• What to work on:
Your task is to print the material below exactly as presented.

• The data:
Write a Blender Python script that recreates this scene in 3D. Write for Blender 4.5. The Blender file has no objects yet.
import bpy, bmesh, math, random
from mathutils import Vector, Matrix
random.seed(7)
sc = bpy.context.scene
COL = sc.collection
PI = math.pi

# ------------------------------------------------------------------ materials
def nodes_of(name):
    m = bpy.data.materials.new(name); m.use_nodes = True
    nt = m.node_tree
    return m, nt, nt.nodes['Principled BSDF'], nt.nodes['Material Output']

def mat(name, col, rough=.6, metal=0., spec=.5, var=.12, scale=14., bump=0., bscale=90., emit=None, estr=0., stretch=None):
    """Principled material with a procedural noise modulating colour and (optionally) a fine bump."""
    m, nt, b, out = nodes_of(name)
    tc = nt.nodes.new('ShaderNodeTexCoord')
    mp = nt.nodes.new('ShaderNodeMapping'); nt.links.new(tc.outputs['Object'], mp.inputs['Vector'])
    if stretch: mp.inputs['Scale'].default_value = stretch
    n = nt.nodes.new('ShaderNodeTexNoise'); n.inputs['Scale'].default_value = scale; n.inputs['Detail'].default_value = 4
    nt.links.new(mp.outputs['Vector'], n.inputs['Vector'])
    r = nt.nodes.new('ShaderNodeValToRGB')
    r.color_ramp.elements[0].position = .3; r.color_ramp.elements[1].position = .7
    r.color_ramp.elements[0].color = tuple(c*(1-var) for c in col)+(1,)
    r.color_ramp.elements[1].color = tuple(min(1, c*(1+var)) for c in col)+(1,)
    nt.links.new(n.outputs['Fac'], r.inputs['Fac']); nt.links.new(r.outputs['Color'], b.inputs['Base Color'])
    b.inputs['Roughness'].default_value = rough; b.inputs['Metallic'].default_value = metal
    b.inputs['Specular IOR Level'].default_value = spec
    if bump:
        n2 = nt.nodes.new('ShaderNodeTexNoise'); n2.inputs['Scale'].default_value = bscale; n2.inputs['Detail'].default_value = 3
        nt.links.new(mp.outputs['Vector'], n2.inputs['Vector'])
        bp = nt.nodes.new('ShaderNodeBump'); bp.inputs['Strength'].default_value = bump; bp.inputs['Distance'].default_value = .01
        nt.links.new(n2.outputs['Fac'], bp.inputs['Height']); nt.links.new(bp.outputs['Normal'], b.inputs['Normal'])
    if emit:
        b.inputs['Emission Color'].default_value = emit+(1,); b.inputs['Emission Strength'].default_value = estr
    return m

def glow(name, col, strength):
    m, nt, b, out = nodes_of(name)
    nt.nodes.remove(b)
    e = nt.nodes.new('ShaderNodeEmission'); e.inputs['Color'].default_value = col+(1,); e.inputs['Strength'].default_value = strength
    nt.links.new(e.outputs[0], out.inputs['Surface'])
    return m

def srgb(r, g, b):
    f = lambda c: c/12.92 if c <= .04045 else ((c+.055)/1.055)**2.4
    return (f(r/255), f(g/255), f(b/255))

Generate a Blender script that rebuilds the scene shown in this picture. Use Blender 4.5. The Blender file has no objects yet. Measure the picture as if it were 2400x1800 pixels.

• Completed exercise:
Write a Blender Python script that recreates this scene in 3D. Write for Blender 4.5. The Blender file has no objects yet.
import bpy, bmesh, math, random
from mathutils import Vector, Matrix
random.seed(7)
sc = bpy.context.scene
COL = sc.collection
PI = math.pi

# ------------------------------------------------------------------ materials
def nodes_of(name):
    m = bpy.data.materials.new(name); m.use_nodes = True
    nt = m.node_tree
    return m, nt, nt.nodes['Principled BSDF'], nt.nodes['Material Output']

def mat(name, col, rough=.6, metal=0., spec=.5, var=.12, scale=14., bump=0., bscale=90., emit=None, estr=0., stretch=None):
    """Principled material with a procedural noise modulating colour and (optionally) a fine bump."""
    m, nt, b, out = nodes_of(name)
    tc = nt.nodes.new('ShaderNodeTexCoord')
    mp = nt.nodes.new('ShaderNodeMapping'); nt.links.new(tc.outputs['Object'], mp.inputs['Vector'])
    if stretch: mp.inputs['Scale'].default_value = stretch
    n = nt.nodes.new('ShaderNodeTexNoise'); n.inputs['Scale'].default_value = scale; n.inputs['Detail'].default_value = 4
    nt.links.new(mp.outputs['Vector'], n.inputs['Vector'])
    r = nt.nodes.new('ShaderNodeValToRGB')
    r.color_ramp.elements[0].position = .3; r.color_ramp.elements[1].position = .7
    r.color_ramp.elements[0].color = tuple(c*(1-var) for c in col)+(1,)
    r.color_ramp.elements[1].color = tuple(min(1, c*(1+var)) for c in col)+(1,)
    nt.links.new(n.outputs['Fac'], r.inputs['Fac']); nt.links.new(r.outputs['Color'], b.inputs['Base Color'])
    b.inputs['Roughness'].default_value = rough; b.inputs['Metallic'].default_value = metal
    b.inputs['Specular IOR Level'].default_value = spec
    if bump:
        n2 = nt.nodes.new('ShaderNodeTexNoise'); n2.inputs['Scale'].default_value = bscale; n2.inputs['Detail'].default_value = 3
        nt.links.new(mp.outputs['Vector'], n2.inputs['Vector'])
        bp = nt.nodes.new('ShaderNodeBump'); bp.inputs['Strength'].default_value = bump; bp.inputs['Distance'].default_value = .01
        nt.links.new(n2.outputs['Fac'], bp.inputs['Height']); nt.links.new(bp.outputs['Normal'], b.inputs['Normal'])
    if emit:
        b.inputs['Emission Color'].default_value = emit+(1,); b.inputs['Emission Strength'].default_value = estr
    return m

def glow(name, col, strength):
    m, nt, b, out = nodes_of(name)
    nt.nodes.remove(b)
    e = nt.nodes.new('ShaderNodeEmission'); e.inputs['Color'].default_value = col+(1,); e.inputs['Strength'].default_value = strength
    nt.links.new(e.outputs[0], out.inputs['Surface'])
    return m

def srgb(r, g, b):
    f = lambda c: c/12.92 if c <= .04045 else ((c+.055)/1.055)**2.4
    return (f(r/255), f(g/255), f(b/255))

Generate a Blender script that rebuilds the scene shown in this picture. Use Blender 4.5. The Blender file has no objects yet. Measure the picture as if it were 2400x1800 pixels.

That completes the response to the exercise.